Aim of the exercise: Reproduce only the lines of the material below that start at the line containing "(1150, 61, 456, 46, 'dim_leaf', 'low" and stop at the line containing "(1050, 62, 460, 40, 'dim_leaf', 'low". Keep both end lines.

** Begin Recorded data **

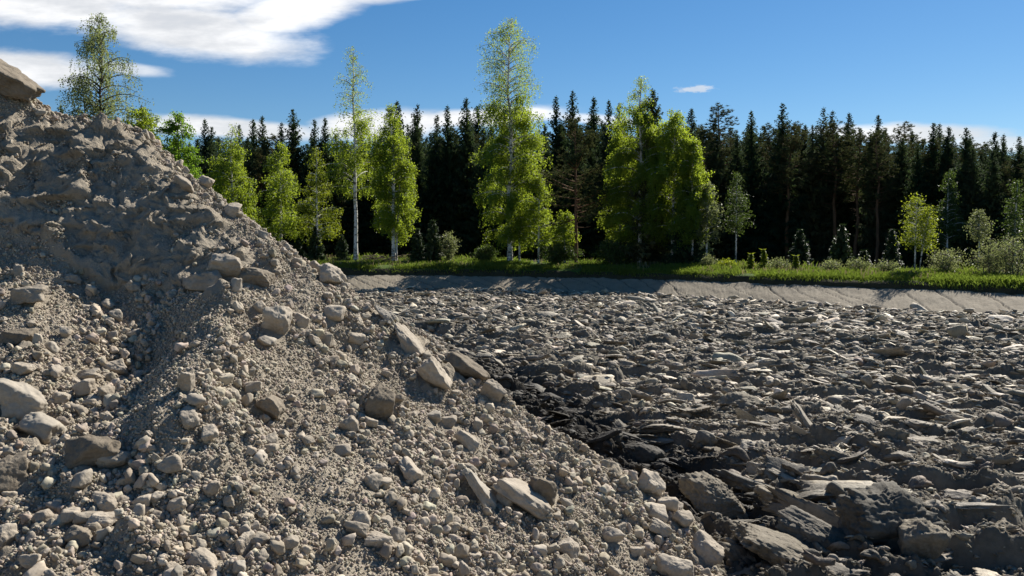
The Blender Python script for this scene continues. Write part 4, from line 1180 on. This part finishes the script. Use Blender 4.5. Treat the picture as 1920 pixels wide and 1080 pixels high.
    bl('birch_tree', 1163, 65, 192, [(.12, 26), (.3, 36), (.55, 32), (.75, 22), (1, 5)], 'birch_leaf', 'slimmest birch at the left flank of the broad birch group', 'birch', cb=.12, droop=1.0, dens=1.30, seed=21, trunk=.1, thin_top=.8)
    bl('birch_tree', 1298, 61, 262, [(.2, 26), (.4, 34), (.65, 30), (.85, 18), (1, 6)], 'birch_leaf', 'lowest birch at the right flank of the broad birch group', 'birch', cb=.18, droop=1.0, dens=1.43, seed=22, trunk=.09)
    # thin stems beside the tallest birch
    bl('birch_tree', 974, 65, 400, [(.4, 14), (.7, 20), (1, 8)], 'birch_leaf', 'thin white stemmed birch right against the tallest birch stem', 'birch', cb=.45, droop=.5, dens=.6, seed=19, trunk=.08)
    bl('birch_tree', 1059, 64, 400, [(.35, 22), (.7, 24), (1, 8)], 'birch_leaf', 'short birch with white stem left of the brown pine', 'birch', cb=.4, droop=.6, dens=.8, seed=20, trunk=.09)
    # brown pine
    p = place_at(1081, 63); H = height_for(p, 226); conifer('pine_tree', p, pine_meshes(H, 2.35, 5, .28, 'pine_needle', 2.0, .26), 'brownish pine with bare lower limbs between the tallest birch and birch group', cat='pine')
    # dark spruces within the birch group and small conifers in front of the forest
    small = [(1222, 63.5, 165, 2.6, 'needle', 'dark spruce standing inside the broad birch group', 'spruce'),
             (1290, 61.5, 330, 2.0, 'needle', 'dark low spruce at the right foot of the broad birch group', 'spruce'),
             (508, 63, 388, .62, 'needle', 'narrow dark juniper column beside the ridge of the pile', 'juniper'),
             (592, 64, 425, .9, 'young_needle', 'young spruce under the light layered birch', 'spruce'),
             (640, 66, 440, .8, 'young_needle', 'young spruce left of the white birch stem', 'spruce'),
             (783, 64, 428, .8, 'young_needle', 'pointed young spruce left in the trio on the bank', 'spruce'),
             (812, 65, 412, 1.0, 'young_needle', 'middle and tallest young spruce of the trio on the bank', 'spruce'),
             (1578, 58, 420, .95, 'young_needle', 'grey green young pine alone before the dark right forest', 'young pine'),
             (1500, 62, 430, .95, 'young_needle', 'dim young spruce left of the grey green young pine', 'spruce'),
             (1672, 58, 430, .7, 'young_needle', 'dim young spruce left of the little yellow green birch', 'spruce'),
             (1620, 60, 470, .6, 'young_needle', 'low young spruce right of the grey green young pine', 'spruce'),
             (560, 62, 452, .7, 'young_needle', 'low young spruce under the juniper birch', 'spruce'),
             (1432, 50, 468, .36, 'bright_leaf', 'larger bright green sapling on the grass edge before the forest', 'sapling'),
             (1408, 51, 476, .32, 'bright_leaf', 'smaller bright green sapling left of the larger one on the grass', 'sapling'),
             (1493, 49, 480, .25, 'bright_leaf', 'third bright sapling by itself on the grass edge', 'sapling')]
    for k, (px, D, top, wh, mt, lab, cat) in enumerate(small):
        p = place_at(px, D); H = height_for(p, top)
        conifer('juniper' if cat == 'juniper' else ('sapling' if cat == 'sapling' else 'spruce_tree'), p, spruce_meshes(H, wh, 300 + k, mt, .0, 1.3 if H < 6 else 1.1, 2.2 if H < 6 else 1.3), lab, cat=cat)
    # bushes
    bush = [(842, 64, 436, 20, 'olive_leaf', 'right hand bushy shrub beside the trio of young spruces'),
            (1772, 46, 470, 34, 'olive_leaf', 'grey green bush right of the little yellow green birch'),
            (1856, 45, 452, 36, 'olive_leaf', 'big pale bush near the right border'),
            (1900, 46, 446, 40, 'olive_leaf', 'tall pale bush cut by the right border'),
            (1326, 54, 480, 14, 'olive_leaf', 'pale leafy shrub at the start of the bright grass'),
            (1362, 53, 490, 14, 'bright_leaf', 'low yellow shrub left of the bright saplings'),
            (1462, 50, 488, 18, 'olive_leaf', 'low pale shrub between the bright saplings'),
            (1560, 49, 492, 20, 'olive_leaf', 'low shrub under the grey green young pine'),
            (1612, 48, 486, 16, 'olive_leaf', 'small upright shrub on the grass edge right of the young pine'),
            (1668, 47, 492, 20, 'olive_leaf', 'low shrub left of the little birch stems'),
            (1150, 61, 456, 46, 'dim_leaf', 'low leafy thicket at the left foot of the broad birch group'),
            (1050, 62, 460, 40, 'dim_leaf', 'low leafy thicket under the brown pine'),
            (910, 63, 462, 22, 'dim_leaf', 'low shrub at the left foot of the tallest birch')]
    for k, (px, D, top, hw, lf, lab) in enumerate(bush):
        broadleaf('shrub', px, D, top, [(0, hw * .7), (.4, hw), (.75, hw * .75), (1, hw * .25)], lf, lab, 'shrub', cb=.05, droop=.3, size=.06 if D < 56 else .085, dens=.55 if lf == 'olive_leaf' else .9, seed=40 + k, trunk=.04, bark='twig', stems=4, nbr=34)
    # heap of dry branches at the forest edge
    rg = np.random.default_rng(5); p = place_at(716, 66); bag = Bag()
    for k in range(46):
        a = rg.uniform(0, pi); c = np.array([rg.normal(0, .9), rg.normal(0, .4), rg.uniform(.05, .5)]); d = np.array([cos(a), sin(a) * .5, rg.uniform(-.2, .35)]) * rg.uniform(.4, 1.0)
        bag.tube(np.stack([c - d, c + [0, 0, .05], c + d]), [.03, .022, .008], 4)
    tag(obj('brush_heap', bag.mesh('brush_heap', [M['twig']], True), None, p), 'heap of dry brown cut branches behind the grass near the white birch stem', 'brush heap')


build_trees()


def build_grass():
    rg = np.random.default_rng(15); Q = []
    for n, d0, d1, h0, h1, px0, px1 in ((90000, 3.15, 10.0, .10, .34, 420, 2150), (16000, 3.45, 3.9, .10, .26, 420, 2150), (4000, 8.5, 12, .2, .5, 420, 2150)):
        th = rg.uniform(theta_of(px0), theta_of(px1), n); D = rg.uniform(d0, d1, n); r = edge_r(th) + D
        x, y = r * np.sin(th), r * np.cos(th)
        ok = fbm(x * .5, y * .5, 0, 23, 2) + (.5 if h1 < .5 else -.1) > rg.uniform(-.4, .4, n) * 1.0
        x, y, D = x[ok], y[ok], D[ok]; m = len(x); z = ground_z(x, y) - .03
        h = rg.uniform(h0, h1, m) * (1 + .35 * fbm(x * .4, y * .4, 0, 24, 2)); w = rg.uniform(.014, .032, m)
        a = rg.uniform(0, 2 * pi, m); lx, ly = rg.normal(0, .35, m) * h, (rg.normal(0, .3, m) - .12) * h
        b = np.stack([x, y, z], -1); e = np.stack([np.cos(a) * w, np.sin(a) * w, 0 * w], -1)
        tip = b + np.stack([lx, ly, h], -1); mid = b + np.stack([lx * .35, ly * .35, h * .6], -1)
        Q.append(np.stack([b - e, b + e, mid + e * .7, tip], 1)); Q.append(np.stack([b - e, mid + e * .7, tip, mid - e * .7], 1))
    bag = Bag(); bag.quads(np.concatenate(Q))
    tag(obj('grass', bag.mesh('grass', [M['grass']])), 'long green grass growing along the top of the bank', 'grass', kind='stuff')


build_grass()


def build_weeds():
    rg = np.random.default_rng(19); n = 5200
    th = rg.uniform(theta_of(560), theta_of(2100), n); r = edge_r(th) + rg.uniform(3.6, 11, n); x, y = r * np.sin(th), r * np.cos(th)
    ok = fbm(x * .45, y * .45, 0, 27, 3) > rg.uniform(-.1, .6, n); x, y = x[ok], y[ok]; m = len(x)
    h = rg.uniform(.2, .45, m); w = rg.uniform(.010, .022, m); a = rg.uniform(0, 6.28, m)
    b = np.stack([x, y, ground_z(x, y) - .03], -1); e = np.stack([np.cos(a) * w, np.sin(a) * w, 0 * w], -1); tip = b + np.stack([rg.normal(0, .25, m) * h, rg.normal(0, .25, m) * h, h], -1)
    bag = Bag(); bag.quads(np.stack([b - e, b + e, tip + e * 1.6, tip - e * 1.6], 1))
    tag(obj('dry_weeds', bag.mesh('dry_weeds', [M['straw']])), 'dry straw coloured stalks standing among the green grass', 'weeds', kind='stuff')


build_weeds()
SC.cycles.max_bounces = 6
SC.cycles.use_denoising = True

** End Recorded data **

Exercise result:
            (1150, 61, 456, 46, 'dim_leaf', 'low leafy thicket at the left foot of the broad birch group'),
            (1050, 62, 460, 40, 'dim_leaf', 'low leafy thicket under the brown pine'),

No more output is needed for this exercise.